-- start Provided data --
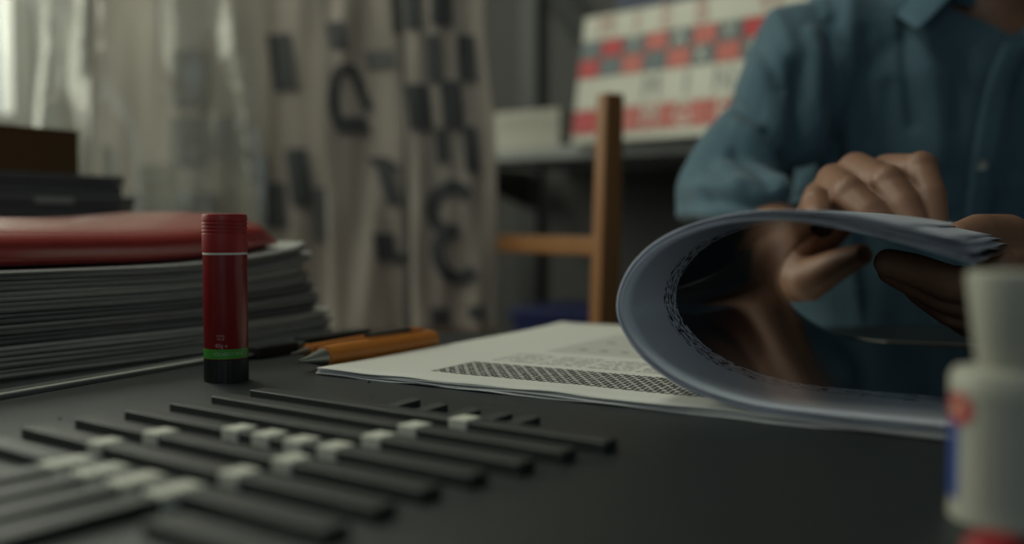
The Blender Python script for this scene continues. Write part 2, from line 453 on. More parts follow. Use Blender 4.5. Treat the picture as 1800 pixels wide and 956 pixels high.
def lerp(a, b, t): return a + (b - a) * t
rail(lerp(c1b, c1t, .79) + CA * .017, lerp(c2b, c2t, .79) - CA * .017, 0.028, 0.02, 'back_rail')
rail(lerp(c1b, c1t, .62) + CA * .017, lerp(c2b, c2t, .62) - CA * .017, 0.028, 0.02, 'back_rail')
for (s0) in (c1b, c2b):
    f0 = s0 + CB * 0.40
    post(f0, f0 + Vector((0, 0, 0.43)), 0.034, 0.036, 'leg')
    rail(s0 + Vector((0, 0, 0.2)) + CB * .02, f0 + Vector((0, 0, 0.2)) - CB * .018, 0.024, 0.018, 'stretcher')
bm = bmesh.new()
sc0 = c1b - CA * 0.02 + CB * 0.025
obox(bm, sc0, CA, CB, 0.47, 0.41, 0.43, 0.455); bevel(bm, 0.008, 3)
mesh_obj('seat', bm, M_wood, ch)

# ================================================================== HANGING SHEETS
def sheet(name, px0, px1, py0, py1, Y0, amp, freq, material, label, cat, seed, skew=0.0, thick=True, nx=70, nz=60):
    a = P(px0, py0, Y0); b = P(px1, py1, Y0)
    def fY(X, Z):
        n = noise.noise(Vector((X * freq + seed, Z * freq * 0.22 + seed * 2, seed)))
        n2 = noise.noise(Vector((X * freq * 2.7 + seed * 3, Z * freq * 0.5, seed * 5)))
        return Y0 + amp * (n + 0.45 * n2)
    bm = bmesh.new(); rows_ = []
    for i in range(nx + 1):
        r = []
        for j in range(nz + 1):
            tz = j / nz
            Z = a.z + (b.z - a.z) * tz
            X = a.x + (b.x - a.x) * i / nx + skew * tz
            X += 0.012 * noise.noise(Vector((Z * 5, seed * 7, i * 0.04)))
            r.append(Vector((X, fY(X, Z), Z)))
        rows_.append(r)
    grid_surface(bm, rows_)
    o = mesh_obj(name, bm, material, None, True)
    if thick:
        s = o.modifiers.new('thickness', 'SOLIDIFY'); s.thickness = 0.0012; s.offset = 1
    tag(o, label, cat)
    return o, fY, Y0
def patch(parent, fY, Y0, corners, material, n=10, off=0.004, name='printed_block'):
    """corners: four photograph points, laid as print on the sheet's own surface"""
    bm = bmesh.new(); rows_ = []
    c = [Vector(q) for q in corners]
    for i in range(n + 1):
        r = []
        for j in range(n + 1):
            s, t = i / n, j / n
            q = (c[0] * (1 - s) + c[1] * s) * (1 - t) + (c[3] * (1 - s) + c[2] * s) * t
            p = P(q[0], q[1], Y0)
            r.append(Vector((p.x, fY(p.x, p.z) - off, p.z)))
        rows_.append(r)
    grid_surface(bm, rows_)
    return mesh_obj(name, bm, material, parent, True)
def ribbon(parent, fY, Y0, path, width, material, off=0.004, name='printed_numeral'):
    pts = cat_rom([Vector((x, y, 0)) for x, y in path], 6)
    bm = bmesh.new(); rows_ = []
    for i, q in enumerate(pts):
        d = (pts[min(i + 1, len(pts) - 1)] - pts[max(i - 1, 0)]).normalized()
        nrm = Vector((-d.y, d.x, 0))
        r = []
        for k in (-.5, -.17, .17, .5):
            qq = q + nrm * width * k
            p = P(qq.x, qq.y, Y0)
            r.append(Vector((p.x, fY(p.x, p.z) - off, p.z)))
        rows_.append(r)
    grid_surface(bm, rows_)
    return mesh_obj(name, bm, material, parent, True)
def rect(x0, y0, x1, y1, sk=0.0): return ((x0, y0), (x1, y0), (x1 + sk, y1), (x0 + sk, y1))

# right hand banner with the numeral 3
bn, fB, YB = sheet('printed_banner', 690, 846, -330, 586, 1.70, 0.020, 13, M_cloth, 'off-white hanging cloth banner printed with a large dark numeral 3', 'banner', 3.1, skew=0.033)
for r in (rect(686, -60, 702, 60, 6), rect(708, -60, 735, 50, 5), rect(755, -60, 792, 45, 4), rect(747, 62, 772, 146, 5), rect(803, 62, 832, 142, 5),
          rect(712, 148, 752, 228, 8), rect(772, 142, 808, 226, 8), rect(764, 226, 786, 284, 4), rect(813, 222, 836, 302, 6),
          rect(757, 541, 790, 571, 2), rect(822, 537, 850, 559, 2)):
    patch(bn, fB, YB, r, M_ink)
ribbon(bn, fB, YB, ((822, 343), (800, 328), (772, 338), (760, 362), (764, 388), (782, 404), (806, 405)), 22, M_ink)
ribbon(bn, fB, YB, ((806, 405), (784, 412), (770, 432), (774, 462), (792, 484), (814, 488), (834, 474)), 22, M_ink)
# middle cloth with falling folds
cl, fC, YC = sheet('printed_drape', 560, 705, -330, 592, 1.78, 0.045, 9, M_cloth, 'crumpled off-white cloth hanging in folds left of the numeral banner', 'cloth', 8.4, skew=0.01)
for r in (rect(655, 410, 690, 458, 8), rect(690, 446, 722, 462, 4), rect(642, 276, 682, 300, 24), rect(662, 300, 690, 360, 18), rect(590, 205, 640, 232, 10)):
    patch(cl, fC, YC, r, M_ink)
ribbon(cl, fC, YC, ((600, 228), (588, 190), (590, 140), (604, 122), (622, 126), (634, 160), (646, 190)), 17, M_ink)
patch(cl, fC, YC, rect(574, 40, 606, 86, 6), M_ink)
patch(cl, fC, YC, rect(640, 90, 690, 120, 4), M_inkpale)
# printed cloth behind the film
bc, fD, YD = sheet('printed_backcloth', 150, 620, -330, 600, 2.02, 0.05, 7, M_cloth, 'wide off-white cloth with dark blocks hanging behind the cloudy film', 'cloth', 5.7)
for r, m in ((rect(468, 60, 512, 160, 14), M_ink), (rect(500, 262, 540, 362, 14), M_ink), (rect(452, 320, 498, 400, 6), M_ink), (rect(345, 342, 395, 382, 4), M_ink),
             (rect(305, 90, 368, 190, 4), M_inkpale), (rect(245, 290, 312, 330, 4), M_inkpale), (rect(303, 208, 366, 292, 4), M_inkpale), (rect(372, 205, 432, 280, 4), M_inkpale),
             (rect(175, 255, 192, 310, 4), M_ink), (rect(420, 270, 470, 320, 4), M_inkpale), (rect(275, 305, 300, 330, 2), M_ink), (rect(230, 338, 335, 400, 4), M_inkpale),
             (rect(545, 330, 575, 420, 6), M_inkpale)):
    patch(bc, fD, YD, r, m, off=0.006)
film, fE, YE = sheet('plastic_film', 60, 470, -330, 590, 1.90, 0.06, 8, M_film, 'cloudy translucent plastic film hanging in front of the printed backcloth', 'plastic film', 1.9, thick=False)
film2, fG, YG = sheet('plastic_bag', -330, 165, -330, 600, 2.05, 0.07, 9, M_film, 'bright crumpled plastic sheet hanging before the window at far left', 'plastic film', 6.2, thick=False)
# rail the sheets hang from
rl = empty('hanging_rail', (-0.8, 1.85, 1.57), 'steel rail the cloths and plastic film hang from', 'rail')
zr = P(700, -330, 1.70).z
for (px0, px1, Y) in ((690, 842, 1.70), (555, 705, 1.78), (150, 620, 2.02), (60, 470, 1.90), (-330, 165, 2.05)):
    a, b = P(px0, -330, Y), P(px1, -330, Y)
    lathe_obj('rod', [(0.008, 0), (0.008, (b - a).length)], M_metal, rl, a + Vector((0, 0, .005)), 16, b - a)
    for t in (0.1, 0.9):
        c = a.lerp(b, t)
        lathe_obj('suspension_wire', [(0.002, 0), (0.002, H - c.z)], M_metal, rl, c, 8)

# ================================================================== SIDE CABINET WITH BOXES
cbn = empty('side_cabinet', (-0.75, 1.35, 0), 'grey steel cabinet behind the desk under the stacked flat boxes', 'cabinet')
KX = RB; KY = -RA                                   # along the visible side, away from the desk
cx0 = Vector((-0.735, 0.985, 0)) + KY * 0.0
cx0 = Vector((-0.484, 1.262, 0)) - KX * 0.33
box_obj('cabinet_body', cx0 + KY * 0.016, KX, KY, 0.36, 0.40, 0.02, 0.80, M_greybox, cbn, 0.004)
for k in range(2):
    dr = box_obj('door', cx0 + KX * (0.004 + k * 0.178), KX, KY, 0.174, 0.014, 0.04, 0.785, M_greybox, cbn, 0.003)
    box_obj('handle', cx0 + KX * (0.152 + k * 0.044) - KY * 0.014, KX, KY, 0.010, 0.014, 0.48, 0.60, M_metal, dr, 0.003)
zb = 0.80
for k, (x1, h, yo, nm) in enumerate(((0.366, 0.036, 0.020, 'lowest'), (0.362, 0.034, 0.026, 'second lowest'), (0.356, 0.029, 0.024, 'second highest'), (0.345, 0.026, 0.030, 'topmost'))):
    q0 = cx0 + KX * (0.01 + 0.004 * k) + KY * yo
    e = empty('flat_box', (q0.x, q0.y, zb), nm + ' flat grey board box stacked under the brown carton', 'box', 'flat grey boxes under the carton')
    wl_ = x1 - 0.01 - 0.004 * k
    box_obj('tray', q0 + KX * .002 + KY * .002, KX, KY, wl_ - .004, 0.25, zb, zb + h * 0.55, M_greybox, e, 0.001)
    box_obj('lid', q0, KX, KY, wl_, 0.254, zb + h * 0.55 + 0.001, zb + h, M_greybox, e, 0.0015)
    if k in (1, 2):
        box_obj('sticker', q0 + KX * (0.16 if k == 1 else 0.20) - KY * 0.0016, KX, KY, 0.08 if k == 1 else 0.05, 0.0016, zb + h * 0.55 + 0.003 if k == 2 else zb + 0.006, zb + h - 0.003, M_label, e)
    zb += h + 0.0006
q0 = cx0 + KX * 0.02 + KY * 0.032
ca = empty('brown_carton', (q0.x, q0.y, zb), 'brown cardboard carton on top of the flat grey boxes', 'box')
box_obj('carton_body', q0, KX, KY, 0.262, 0.22, zb, zb + 0.050, M_card, ca, 0.001)
for k in range(2):
    box_obj('flap', q0 - KX * 0.002 + KY * (-0.002 + 0.113 * k), KX, KY, 0.266, 0.111, zb + 0.050, zb + 0.053, M_card, ca, 0.0005)

# ================================================================== STACK OF NEWSPAPERS, LEFT
SB = Vector((0.564, 0.826, 0)); SA = Vector((-0.826, 0.564, 0))       # along the visible side, into the stack
s0 = Vector((-0.520, 0.515, 0))
NM = 10
zc = DESK
words = ['bottom', 'second', 'third', 'fourth', 'fifth', 'sixth', 'seventh', 'eighth', 'ninth', 'top']
def wavy_slab(length, depth, o, z0, h, seed, fold=0.0):
    bm = bmesh.new(); nL = 26
    top, bot = [], []
    secs = []
    for i in range(nL + 1):
        t = i / nL
        sag = 0.018 * max(0.0, t - 0.65) ** 2 / 0.1225 * (z0 - DESK) / 0.078
        e = 0.0035 * noise.noise(Vector((t * 5, seed, 0))) 
        hh = h * (1 + 0.18 * noise.noise(Vector((t * 4, seed * 3, 2))))
        base = o + SB * (length * t)
        if t > 0.93: e += 0.016 * ((t - 0.93) / 0.07) ** 2
        r = []
        for (dep, dz) in ((e + 0.002, 0.0), (e, hh * 0.5), (e + 0.002, hh), (depth, hh), (depth, 0.0)):
            p = base + SA * dep
            r.append(bm.verts.new(Vector((p.x, p.y, z0 + sag + dz))))
        secs.append(r)
    for A, B in zip(secs, secs[1:]):
        for k in range(5):
            bm.faces.new((A[k], A[(k + 1) % 5], B[(k + 1) % 5], B[k]))
    bm.faces.new(secs[0]); bm.faces.new(list(reversed(secs[-1])))
    return bm
for k in range(NM):
    hk = 0.0074 + 0.0010 * random.random()
    off = 0.006 * random.uniform(-1, 1)
    ln = 0.612 - 0.0038 * k + 0.008 * random.uniform(-1, 1)
    e = empty('newspaper_bundle', s0 + Vector((0, 0, zc)), words[k] + (' ' if k in (0, 9) else ' from bottom ') + 'folded grey newspaper in the pile under the red binder', 'newspaper', 'newspapers in the left pile')
    nsec = 2
    for q in range(nsec):
        hs = hk / nsec
        o = s0 + SA * (off + 0.0018 * random.uniform(-1, 1)) + SB * 0.003 * random.uniform(-1, 1)
        bm = wavy_slab(ln, 0.215, o, zc + q * hs, hs * (0.97 if q == 0 else 0.86), k * 3.3 + q)
        mesh_obj('folded_section', bm, (M_magc, M_mag, M_mag, M_magd)[(k * 2 + (k // 3)) % 4], e)
    zc += hk + 0.0003
ZS = zc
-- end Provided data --
■ **Work to be completed**:
With the pictures left out, restate word for word every line of the data above, from the first down to the line that contains "mesh_obj('seat', bm, M_wood, ch)".

■ **Output of the exercise**:
The Blender Python script for this scene continues. Write part 2, from line 453 on. More parts follow. Use Blender 4.5. Treat the picture as 1800 pixels wide and 956 pixels high.
def lerp(a, b, t): return a + (b - a) * t
rail(lerp(c1b, c1t, .79) + CA * .017, lerp(c2b, c2t, .79) - CA * .017, 0.028, 0.02, 'back_rail')
rail(lerp(c1b, c1t, .62) + CA * .017, lerp(c2b, c2t, .62) - CA * .017, 0.028, 0.02, 'back_rail')
for (s0) in (c1b, c2b):
    f0 = s0 + CB * 0.40
    post(f0, f0 + Vector((0, 0, 0.43)), 0.034, 0.036, 'leg')
    rail(s0 + Vector((0, 0, 0.2)) + CB * .02, f0 + Vector((0, 0, 0.2)) - CB * .018, 0.024, 0.018, 'stretcher')
bm = bmesh.new()
sc0 = c1b - CA * 0.02 + CB * 0.025
obox(bm, sc0, CA, CB, 0.47, 0.41, 0.43, 0.455); bevel(bm, 0.008, 3)
mesh_obj('seat', bm, M_wood, ch)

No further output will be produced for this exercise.